Q Every Christmas seems to end in tension in our family. My husband and I have two children, and my elderly mum, 82, will be coming for the day. The problem is that my mother and my eldest daughter, 21, don’t get on. Mum can be blunt and old-fashioned in her opinions. My daughter is outspoken and sure of her own beliefs, and they clash terribly.
Last year they had an argument about a political issue and my daughter stormed out before lunch. Things were frosty afterwards but they eventually made up. Then recently, when my mum came for lunch, another row started. She made a remark about young people being ‘oversensitive’ and my daughter snapped back that her gran was ‘out of touch and rude’. I tried to calm things, but it ended with tears and silence.
Now Christmas is imminent and I’m dreading a repeat. My daughter says she’ll go to her boyfriend’s family unless my mum apologises. My mother insists she was the one insulted. I just want a peaceful Christmas.
A This does sound stressful and it’s understandable that you are dreading a repeat. Christmas tends to magnify family tensions because emotions run high, old patterns reappear and you are the one trying to keep everyone calm. It is exhausting to be caught in the middle of two strong personalities who won’t give an inch. Although your mother and daughter have different views, they may be more alike than they realise!
Your daughter is still young enough to see things in black-and-white terms, and when young people care passionately about causes, they can see dismissive comments as personal attacks. Your mother, meanwhile, clearly doesn’t back down easily.
I don’t think you need to make concessions because of her age. She seems mentally sharp and clearly capable of arguing forcefully. But before Christmas Day, talk to her gently. Explain that calling her granddaughter ‘oversensitive’ probably feels hurtful and dismissive. It might help to ask her what she hopes for: a better relationship with her granddaughter or simply to have her views be the dominant ones.
If it’s the former, suggest that listening to her granddaughter’s opinions and her reasons for them without arguing back – even if she doesn’t agree – would go a long way. She may respond better if she feels she is helping you by keeping the day peaceful.

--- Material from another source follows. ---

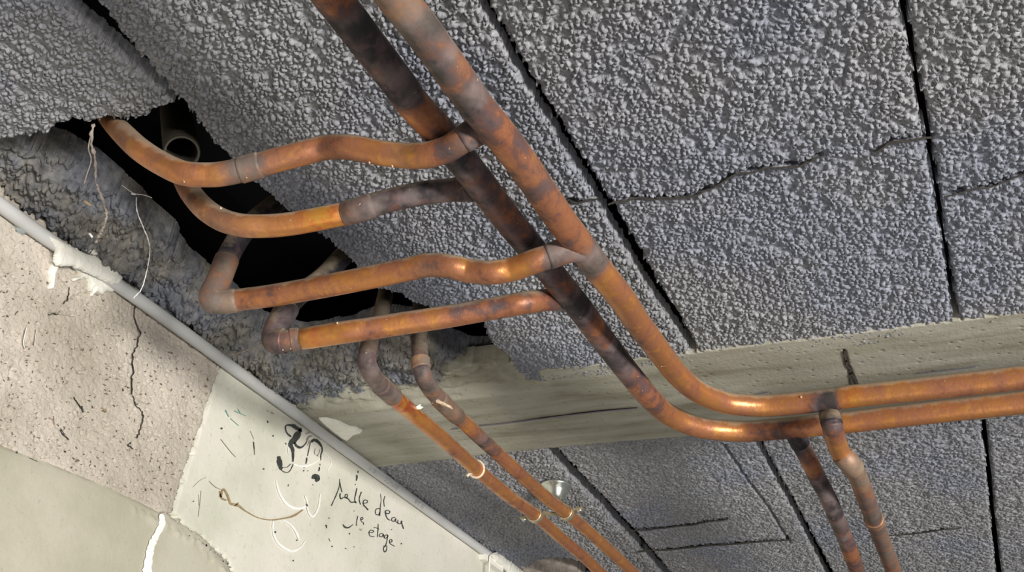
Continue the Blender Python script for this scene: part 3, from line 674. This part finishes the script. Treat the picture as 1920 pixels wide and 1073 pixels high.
b2, p2 = branch(man2, [(905, 350, .062, .8), (880, 353, 45, .78, .1), (850, 356, 45, .8, .1), (800, 361, 45, .78), (755, 370, 45, .75, .1), (715, 380, 45, .7, .2), (675, 393, 45, .72, .4), (650, 400, 44.5, .4), (625, 405, 44.5, -.4), (585, 413, 44.5, -.35), (545, 420, 44.5, .05), (500, 424, 44.5, .12, .3), (455, 423, 44.5, .18, .4), (415, 412, 44, .25, .5), (382, 390, 43, .3, .5), (358, 362, 41, .35, .5), (344, 337, 39, .4, .5), (337, 320, 37, .5, .5), (335, 312, 33, .7, .3), (336, 308, 28, .9, .1)], .0175)
collar('coupling', p2, (700, 386), (650, 400), .0094, .72, .4, b2)
collar('tee_socket', p2, (895, 351), (852, 356), .01, .8, .15, b2, flare=(.0106, .0091))
b4, p4 = branch(man2, [(1078, 560, .061, .8), (1055, 562, 41.5, .7, .3), (1030, 562, 42, .6, .1), (985, 568, 43, .45), (940, 576, 43, .42), (895, 584, 43, .5), (850, 592, 43, .42), (800, 600, 43, .3), (740, 609, 43, .2, .1), (690, 617, 43, .22), (640, 624, 43, .1), (590, 632, 42.5, -.25), (570, 635, 42, .12), (555, 637, 42, .72, .3), (530, 640, 42, .72, .4), (514, 636, 41.5, .78, .2),
    ('up', .002, 0, .018, .85), ('up', .012, 0, .03, .92), ('up', .03, 0, .04, 1), ('up', .03, 0, .05, 1)], .0185)  # this riser too gets the cavity shade painted in as black
i4 = near(p4, 514, 636)
q = p4[i4 - 14: i4 + 20]; tube('elbow_fitting', q, .0105, np.full(len(q), .84), np.full(len(q), .1), COPPER, b4)
collar('solder_ring', p4, (560, 636), (545, 638), .0101, .66, .5, b4)
collar('tee_socket', p4, (1070, 561), (1035, 562), .0102, .75, .2, b4, flare=(.0107, .0096))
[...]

With your daughter, acknowledge her frustration. Tell her that you often agree with her, but sometimes it is worth letting things go for the sake of harmony – especially when she is dealing with someone whose views she is never going to change. Encourage her to help you avoid contentious topics and say that she can vent to you later if she needs to. That might make it easier for her to stay calm during the day.
HIS DATING APP STILL SAYS HE’S ‘LOOKING’
Q I met a lovely man on a dating app a few weeks ago. We’ve had four great dates – lots of fun, laughter and flirting, with only kissing so far. I’m taking things slowly because I came out of a painful divorce two years ago and still feel vulnerable. I’m 43.
He’s now keen for me to stay over, and in some ways I would like to. But his profile still says he’s ‘looking’. Some friends insist this is normal and that people don’t commit to exclusivity early on any more.
But it doesn’t feel normal for me. If I’m going to sleep with someone, I want to know he isn’t dating anyone else. I’m also not sure that I’m ready yet. Am I being unrealistic?
A No, you are not being unrealistic. Wanting sex to be exclusive before you take that step is entirely reasonable. Four or five dates is, I think, still early for sex. You are already vulnerable and becoming intimate usually means your feelings get more involved – so you are more likely to get hurt. You’re allowed to protect your emotional wellbeing and, if moving forward requires you to take your time, that is perfectly reasonable.
You need to talk to him. It’s possible he has forgotten to update his profile. If not, explain that you’re enjoying getting to know him but you need to know he won’t be seeing other women and that you’re not ready for intimacy. A man who cares for you will understand this without making you feel demanding.
If he’s dismissive, accuses you of overreacting, or insists this is ‘how dating works now’, then run. But if he is kind and considerate, he will put other dates on hold so you can explore this connection properly. You’re not asking for too much – you’re asking for respect.